As shown in the section on biochronostratigraphy, the Hallstatt sequence should mirror the platform and shelf development temporally delayed in the basin: the terrigenous input covering the platforms (wherever exposed or drowned) caused a decline in the carbonate production during a regressional stage (e.g., Brandner 1984; Hallock and Schlager 1986; Mandl 1999). This is indicated by the diminished depositional rate on top of the bedded grey limestones (Fig. 13b). Subsequently, the siliciclastic material, mainly clay mixed with quartz, feldspar, micas, etc., was swept into the basins. Whereas intraplatform basins (Reifling Basin) were filled completely with clay and sand (Lunz Sandstones) with a thickness of more than 200 m, terrigenous deposits in the Hallstatt Basin amount only a few metres. In the Hallstatt Basin, the first terrigenous sign produced a distinct boundary indicated by the first appearance of green marly limestones (Jakobberg gallery). The subsequent clay-dominated sedimentation (Reingraben Shales) is evidence of a reducing, starved basin without water circulation. The fact that the occurrences of black shales are not persistently traceable may have—apart from secondary tectonical shearing—also sedimentary reasons: As discussed before, the submarine topography was characterised by synsedimentary ridges and several interjacent flat basins. These starved basins probably were connected to each other, but eventually became isolated causing coeval depositions of black shales, whereas on top of the ridges carbonate sedimentation was interrupted by condensed horizons. From the stable isotopic data we can assume that the general chemistry of ocean water perhaps was fairly uniform during the whole Carnian—a “global black shale event” ought to be marked by sharp and distinct shifts in δ¹³C values.

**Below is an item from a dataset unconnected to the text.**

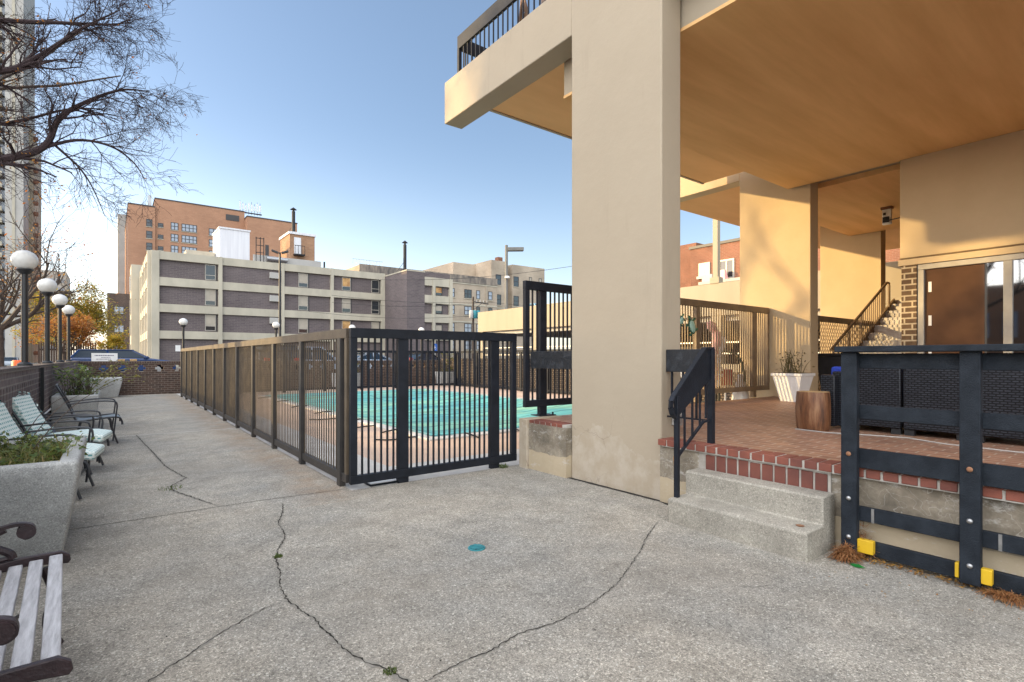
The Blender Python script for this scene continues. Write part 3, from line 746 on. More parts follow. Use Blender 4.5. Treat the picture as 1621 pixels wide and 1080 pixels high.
MB().box(4.20,4.25,2.62,2.67,ZT,1.425).build('upper_post', M['navy'], hr, bevel=.003)
MB().box(3.705,3.742,2.625,2.662,.19,1.03).build('lower_post', M['navy'], hr, bevel=.003)
MB().prism([(4.225,1.43),(4.225,1.18),(3.70,.84),(3.685,1.02),(4.13,1.43)], 'y', 2.635, 2.65).build('sloping_plate', M['navy'], hr)
P = [(4.24,2.642,1.432),(4.12,2.642,1.432),(3.67,2.642,1.03),(3.645,2.642,.99),(3.64,2.642,.94),(3.66,2.642,.885),(3.70,2.642,.85)]
m = MB()
for a,b in zip(P,P[1:]): m.bar(a,b,.045,.016)
m.build('handrail', M['navy'], hr)
m = MB().bar((3.72,2.643,.52),(4.10,2.643,.79),.02,.02).bar((4.10,2.643,.79),(4.20,2.643,.80),.02,.02)
m.build('lower_bar', M['navy'], hr)
for k,x in enumerate((3.83,3.94,4.05,4.14)):
    zb = .52+(x-3.72)*.71
    MB().box(x-.008,x+.008,2.636,2.65,zb,1.03+(x-3.72)*.86).build('baluster', M['navy'], hr)
for y in (2.78,2.92,3.04): MB().box(4.2,4.216,y-.008,y+.008,.80,1.215).build('baluster', M['navy'], hr)
MB().box(4.2,4.216,2.67,3.09,.785,.80).build('lower_bar', M['navy'], hr)
ol = thing('outlet_box', 'small pale outlet box on the foot of the column behind the stair railing', 'outlet box', (4.33,3.04,.75))
MB().box(4.28,4.36,3.03,3.098,.70,.82).build('box', M['far_grey'], ol, bevel=.005)
MB().box(4.29,4.35,3.022,3.029,.715,.80).build('cover', M['steel'], ol)

# ------------------------------------------------------------------ timber guard rail in front of the terrace, right
gr = thing('timber_guardrail', 'blue-black timber guard rail with yellow pads along the terrace edge at right', 'guard rail', (4.03,0,0))
BW = M['blackwood']
posts = [1.458, .827, .1, -.66]
MB().box(3.93,4.11,-1.4,1.535,1.385,1.425).build('cap_rail', BW, gr, bevel=.006)
for y in posts:
    p = MB().box(3.965,4.018,y-.048,y+.048,.03,1.384).build('post', BW, gr, bevel=.005)
    for z, mm in ((.70,'rust'),(.40,'steel'),(.14,'steel')):
        MB().lathe([(.016,0),(.014,.006),(.006,.011)], (3.964,y,z), 10, Matrix.Rotation(R(-90),4,'Y')).build('bolt', M[mm], p)
for (z0,z1,x0) in ((1.275,1.375,4.03),(.935,1.03,4.03),(.605,.735,4.025),(.25,.345,4.022),(.03,.125,4.022)):
    MB().box(x0,4.058,-1.4,1.50,z0,z1).build('rail', BW, gr, bevel=.004)
for y in (1.33,.70,-.06): MB().box(4.018,4.0215,y-.004,y+.012,.25,.345).build('joint_strap', M['steel'], gr)
for (y,w2) in ((1.365,.055),(.888,.012),(.757,.03),(.02,.03)):
    MB().box(3.975,4.0215,y-w2/1.2,y+w2/1.2,.05,.138).build('yellow_pad', M['yellow'], gr, bevel=.004)

# pine straw, leaf and litter
def straw_heap(c, r, h, n, l=.09):
    mb = MB()
    for i in range(n):
        a = random.uniform(0,6.28); q = random.random()**.6
        p = Vector((c[0]+r[0]*q*math.cos(a), c[1]+r[1]*q*math.sin(a), c[2]+h*(1-q*q)*random.uniform(.1,1)+.004))
        t = random.uniform(0,6.28); d = Vector((math.cos(t),math.sin(t),random.uniform(-.35,.35)))*l*random.uniform(.4,1)
        p2 = p+d; p2.z = max(p2.z, .004); md = (p+p2)/2+Vector((0,0,.012))
        s = Vector((-d.y,d.x,0)).normalized()*.0016
        mb.poly([p-s,p+s,md+s,md-s]); mb.poly([md-s,md+s,p2+s,p2-s])
    return mb
tag(straw_heap((3.91,1.455,0),(.075,.065),.10,800,.07).build('straw_tuft', M['straw'], fix=False), 'round tuft of rusty pine straw against the foot of the corner guard post', 'straw', 'pine straw by the guard rail')
tag(straw_heap((4.04,1.40,0),(.03,.06),.24,260).build('straw_tuft', M['straw'], fix=False), 'dry straw caught on the guard rail above the left yellow pad', 'straw', 'pine straw by the guard rail')
tag(straw_heap((3.97,.66,0),(.07,.11),.03,380,.07).build('straw_tuft', M['straw'], fix=False), 'flattened pine straw to the right of the second guard post', 'straw', 'pine straw by the guard rail')
def leaf_at(mb, p, s, flat=.25):
    a = random.uniform(0,6.28); b = random.uniform(-flat,flat); cc = random.uniform(-flat,flat)
    u = Vector((math.cos(a),math.sin(a),b)).normalized(); v = Vector((-math.sin(a),math.cos(a),cc)).normalized(); p = Vector(p)
    mb.poly([p-u*s, p-v*s*.5, p+u*s, p+v*s*.5])
m = MB()
for i in range(420):
    y = random.uniform(.3,1.45); leaf_at(m, (4.0+random.gauss(0,.028), y, .006+random.random()*.02), random.uniform(.006,.016), .6)
for i in range(60):
    leaf_at(m, (3.75+random.uniform(-.35,.25), random.uniform(.3,1.6), .005), random.uniform(.004,.010), .3)
tag(m.build('leaf_litter', M['dry_leaf'], fix=False), 'line of brown leaf litter along the foot of the guard rail', 'leaf litter', kind='stuff')
m = MB(); leaf_at(m, (3.83,1.36,.008), .055, .1); tag(m.build('green_leaf', leafmat('fresh_green_leaf', [(.02,.20,.04),(.02,.24,.05)]), fix=False), 'single bright green leaf on the concrete beside the straw tuft', 'leaf')
m = MB()
for i in range(150):
    leaf_at(m, (random.uniform(-.1,3.6), random.uniform(1.6,8), .004), random.uniform(.003,.009), .2)
tag(m.build('grit', M['crack'], fix=False), 'scattered dark specks of debris on the concrete paving', 'debris', kind='stuff')

# ------------------------------------------------------------------ things on the terrace
wk = None
def make_wicker():
    r = thing('wicker_sofa', 'x', 'sofa', (6.2,2.05,ZT), 'dark wicker seats standing behind the guard rail')
    x,y = 6.2,2.05
    MB().box(x-.05,x+.06,y-.245,y+.245,ZT+.06,ZT+.66).build('backrest', M['wicker'], r, bevel=.012)
    MB().box(x+.062,x+.72,y-.245,y+.245,ZT+.06,ZT+.34).build('seat_base', M['wicker'], r, bevel=.012)
    MB().box(x+.065,x+.73,y-.235,y+.235,ZT+.341,ZT+.44).build('seat_cushion', M['blue_fabric'], r, bevel=.03)
    MB().box(x+.062,x+.17,y-.235,y+.235,ZT+.441,ZT+.685).build('back_cushion', M['blue_fabric'], r, bevel=.03)
    for (dx,dy) in ((0,.2),(0,-.2),(.66,.2),(.66,-.2)): MB().box(x+dx-.03,x+dx+.03,y+dy-.04,y+dy+.04,ZT,ZT+.059).build('foot', M['black'], r)
    return r
w0 = make_wicker(); ws = [w0]
labs = ['dark wicker seat back with blue cushion, first one right of the corner guard post', 'dark wicker seat back with blue cushion, behind the second timber post', 'dark wicker seat back at the right edge of the photo']
for i in range(1,3):
    c = copy_tree(w0); c.location = (6.2, 2.05-.51*i-.0, ZT); ws.append(c)
for o,l in zip(ws,labs): o['label'] = l
am = thing('wicker_armchair', 'dark wicker armchair seen edge-on beside the log stool, left of the guard rail', 'armchair', (6.5,2.6,ZT), 'dark wicker seats standing behind the guard rail')
MB().box(6.06,6.16,2.36,2.50,ZT+.03,ZT+.575).build('armrest', M['wicker'], am, bevel=.012)
MB().box(6.17,6.30,2.315,2.43,ZT+.03,ZT+.61).build('backrest', M['wicker'], am, bevel=.012)
MB().box(6.31,6.9,2.32,2.50,ZT+.05,ZT+.36).build('seat_base', M['wicker'], am, bevel=.012)
MB().box(6.305,6.42,2.325,2.50,ZT+.361,ZT+.66).build('back_cushion', M['blue_fabric'], am, bevel=.03)

lg = thing('log_stool', 'varnished log stump stool standing on the brick terrace beside the wicker', 'stool', (5.9,2.5,ZT))
m = MB(); n = 26; prof = [(.150,0),(.158,.03),(.166,.12),(.168,.22),(.163,.33),(.156,.40)]
base = len(m.v)
ph = [random.uniform(0,6.28) for _ in range(4)]
def lr(r,t,z): return r*(1+.035*math.sin(2*t+ph[0])+.03*math.sin(3*t+ph[1]+z*2)+.015*math.sin(7*t+ph[2]))
for (r,z) in prof:
    for k in range(n):
        t = 2*math.pi*k/n; m.v.append((5.9+lr(r,t,z)*math.cos(t), 2.5+lr(r,t,z)*math.sin(t), ZT+z))
for i in range(len(prof)-1):
    for k in range(n):
        k2=(k+1)%n; m.f.append((i*n+k,i*n+k2,(i+1)*n+k2,(i+1)*n+k)); m.sm.append(True)
m.build('bark_side', M['log'], lg)
m = MB(); m.poly([(5.9+lr(.156,2*math.pi*k/n,.4)*math.cos(2*math.pi*k/n), 2.5+lr(.156,2*math.pi*k/n,.4)*math.sin(2*math.pi*k/n), ZT+.4) for k in range(n)])
m.build('cut_top', M['log_top'], lg)
tag(MB().tube([(5.75,2.62,ZT+.006),(5.72,2.3,ZT+.006),(5.85,2.0,ZT+.006),(5.95,1.7,ZT+.006),(5.78,1.35,ZT+.006),(5.75,.9,ZT+.006),(5.9,.3,ZT+.006),(5.9,-.6,ZT+.006)], .006, 6).build('extension_cord', M['far_grey']), 'thin pale grey cord lying on the brick paving before the wicker seats', 'cord')

wp = thing('white_planter', 'tapered square white planter with dry twigs in front of the sunlit column', 'planter', (9.45,4.42,ZT))
MB().frustum((9.25,9.55,4.17,4.47,ZT),(9.16,9.64,4.08,4.56,ZT+.44)).frustum((9.14,9.66,4.06,4.58,ZT+.441),(9.14,9.66,4.06,4.58,ZT+.49)).build('pot', M['white'], wp, bevel=.008)
MB().box(9.18,9.62,4.10,4.54,ZT+.48,ZT+.495).build('soil', M['soil'], wp)
m = MB()
for i in range(26):
    a = random.uniform(0,6.28); x=9.4+random.uniform(-.12,.12); y=4.32+random.uniform(-.12,.12); L=random.uniform(.15,.42)
    m.tube([(x,y,ZT+.49),(x+.05*math.cos(a),y+.05*math.sin(a),ZT+.49+L*.6),(x+.12*math.cos(a),y+.12*math.sin(a),ZT+.49+L)], [.008,.006,.002], 4)
for i in range(90): leaf_at(m, (9.4+random.gauss(0,.11),4.32+random.gauss(0,.11),ZT+.52+random.random()*.33), .03, 1.2)
m.build('twig_clump', leafmat('dry_planter_twigs', [(.10,.085,.03),(.16,.12,.05),(.07,.055,.03)], .1), wp)

tb = thing('waste_bin', 'black plastic waste bin with lid standing behind the sunlit column', 'bin', (11.45,4.45,ZT))
MB().frustum((11.2,11.6,4.2,4.6,ZT),(11.12,11.68,4.12,4.68,ZT+.78)).build('body', M['black'], tb, bevel=.02)
MB().box(11.09,11.71,4.09,4.71,ZT+.781,ZT+.84).build('lid', M['black'], tb, bevel=.02)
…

In the Upper Julian, an incipient transgression, combined with a slow recovery of the platforms led to the formation of condensed limestones with less clay and quartz (nodular red flaser limestones). The bedded light-coloured limestones indicate a return to “normal” sedimentary conditions: the shelves recovered completely during a transgressional pulse in the basal Norian (Mandl 1999).

Finally, two superimposed factors could have caused the sudden increase of terrigenous influx: (a) changed plate constellations and orogenic events, and (b) a, therefore, forced continental (monsoonal) climate, discussed as followed:

1. (a)

   As is noted in the section on palaeogeography, the event happened in a time of general plate rearrangement. Within the NCA, the terrigenous event might be relatable to the Kimmerian orogeny of the eastern northern Tethys (Brandner 1984; Bechstädt and Schweizer 1991) as well as the flexural uplifting of the Fennoscandian High (Aigner and Bachmann 1992). The latter might have caused a decreased rate of subsidence and a flat shelf (prograding carbonate platforms, e.g., Brandner 1984; Bechstädt and Schweizer 1991; Mandl 1999) and large amounts of weathering products.

2. (b)

   Due to the very large landmass of Pangea, climate conditions must have been very similar to those of present Asia. Therefore, Hay et al. (1994) and Mutti and Weissert (1995) postulated “megamonsoonal” climates for Pangea and the Tethyan realm. During the Middle and Late Carnian, increased rainfall and humid weathering conditions generated large amounts of fluvial sediments (Simms and Ruffel 1989). The “Schilfsandstein” and comparable deposits unconformly covered the Mid European realm by a thickness of 20 m (Aigner and Bachmann 1992) and were transported south-eastwards towards the Tethys. This fact is evidenced not only by the widespread siliciclastic coverings in Europe, but also by extinction events (Simms and Ruffel 1989).

Conclusions

The Reingraben Turnover was studied at two sections near Bad Dürrnberg, Austria, using a multistratigraphical approach. Based on biochronostratigraphy, the lithological change could be placed in the uppermost aonoides ammonite zone and the austriacum ammonite zone (Julian 1/IIc–2/II). This lithological change should not be understood as a rapid “event”, implying a very short time gap. The Turnover can rather be split into three “events” which reflected, temporally delayed with regards to the carbonate platform and shelf evolution, the basinal development: a) Increased terrigenous input weakened the carbonate factory on the shelves and led to stagnating basinal deposition rates, followed b) by the initiation of black shales. The abrupt turnover to sedimentation under aerobic setting is marked by the c) red nodular flaser limestones. Finally, d) the slow recovering of the adjacent shelf is reflected in carbonate sedimentation towards the basins.

Microfacies analysis affirmed the high dependency of the Hallstatt Basin on adjacent carbonate factories, combined with varying water circulation, oxygen supply, and local tectonics, such as syndepositional movements.

Stable isotopic datasets show no significant change in water chemistry during the whole Carnian emphasising that the black shale event was without global relevance.

Climate changes, for example, increased precipitation caused by megamonsoonal activity related to changes in plate assemblage, are presumed to have been the superimposed, global factors that trigger very similar, maybe comparable events throughout the Tethyan realm.